My professional growth plan this year focused on topics that are near to my heart, and therefore they were always top of mind. I have been puzzling for a long time why some students and people struggle to learn math and science concepts or believe that they cannot. I think a lot of it has to do with the fact that it has been normalized that only some people can do math and science, and therefore it has been normalized that many people cannot. As with any socially constructed and accepted norm, this can control behavior in profound ways. If it is normalized that you cannot do math then you will not. The question is not whether these norms exist, but what can be done to challenge and change the norms.

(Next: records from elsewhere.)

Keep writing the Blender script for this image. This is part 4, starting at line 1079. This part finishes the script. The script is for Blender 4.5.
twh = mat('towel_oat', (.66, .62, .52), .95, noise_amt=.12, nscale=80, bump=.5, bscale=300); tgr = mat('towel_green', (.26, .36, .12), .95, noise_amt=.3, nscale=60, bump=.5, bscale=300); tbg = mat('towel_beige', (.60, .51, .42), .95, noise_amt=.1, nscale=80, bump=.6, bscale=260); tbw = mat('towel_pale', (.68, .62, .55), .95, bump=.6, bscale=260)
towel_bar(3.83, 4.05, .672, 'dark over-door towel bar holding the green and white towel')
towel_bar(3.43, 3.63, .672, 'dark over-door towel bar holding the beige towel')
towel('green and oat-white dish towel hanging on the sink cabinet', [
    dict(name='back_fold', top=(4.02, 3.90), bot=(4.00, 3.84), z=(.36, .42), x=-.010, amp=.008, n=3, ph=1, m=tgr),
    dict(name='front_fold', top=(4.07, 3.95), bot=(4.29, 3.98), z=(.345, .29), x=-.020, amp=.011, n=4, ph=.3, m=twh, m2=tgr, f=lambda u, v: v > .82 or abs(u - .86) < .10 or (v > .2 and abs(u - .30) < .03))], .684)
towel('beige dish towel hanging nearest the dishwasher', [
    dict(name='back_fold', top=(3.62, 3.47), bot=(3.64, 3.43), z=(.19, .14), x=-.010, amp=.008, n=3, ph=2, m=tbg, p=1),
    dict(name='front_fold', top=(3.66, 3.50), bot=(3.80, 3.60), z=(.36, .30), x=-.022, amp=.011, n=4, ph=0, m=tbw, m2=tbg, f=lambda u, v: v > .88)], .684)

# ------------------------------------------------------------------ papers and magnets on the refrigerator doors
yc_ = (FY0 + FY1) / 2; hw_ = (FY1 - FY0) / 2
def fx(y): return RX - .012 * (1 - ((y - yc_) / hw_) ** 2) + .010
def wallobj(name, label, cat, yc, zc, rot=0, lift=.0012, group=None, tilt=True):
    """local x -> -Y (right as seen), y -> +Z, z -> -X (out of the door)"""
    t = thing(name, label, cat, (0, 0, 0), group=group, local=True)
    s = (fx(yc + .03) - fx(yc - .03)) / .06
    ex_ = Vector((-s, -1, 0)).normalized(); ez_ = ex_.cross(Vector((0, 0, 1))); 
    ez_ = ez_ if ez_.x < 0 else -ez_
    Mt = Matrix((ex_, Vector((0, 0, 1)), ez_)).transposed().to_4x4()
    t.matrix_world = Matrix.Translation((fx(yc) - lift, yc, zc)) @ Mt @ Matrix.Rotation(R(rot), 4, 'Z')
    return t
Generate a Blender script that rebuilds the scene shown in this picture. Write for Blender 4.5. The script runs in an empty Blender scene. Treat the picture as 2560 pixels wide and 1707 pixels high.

So my focus this year was to use any opportunity possible to challenge the norms around STEM learning and knowing. I did this in the following ways:

  • I had a generative dialogue with the PGP administrator, Mr. Lamb, to develop clear understanding of the norms that exist; establishing that these norms have negative consequences on student learning; and establishing that these norms ought to be challenged and changed. Although my original focus was to challenge these norms with students and staff, Mr. Lamb suggested it should be included in parent conversations and learning conference meetings.
  • For the first day of second semester, I prepared an interactive presentation for all my classes. I intentionally made the case that socially constructed and accepted norms exist and control our behavior. Some norms are innocuous, but some have far reaching negative consequences that ought to be challenged and changed. I made the case that there is a norm that says some people cannot learn STEM topics, they are not worth learning, they are nonsensical - all of which serve to limit and impede people from learning them. In many ways, I was challenging student to shift from a fixed mindset to a growth mindset. I challenged students to intentionally challenge those norms and we established rules of what students are not allowed to say:
    • STEM is incomprehensible
    • STEM is an insignificant waste of time
    • STEM is difficult
    • It is ok to live a life without understanding STEM
  • My intention was to give a similar presentation to the whole staff during a staff meeting, but that opportunity never presented itself

Click HERE to see the presentation.

My goal next year will continue to build off of this, but I want to try to cast a wider net. I also want to focus on affirmative statements about what STEM learning could and should be, as opposed to focusing on negative statements about STEM learning.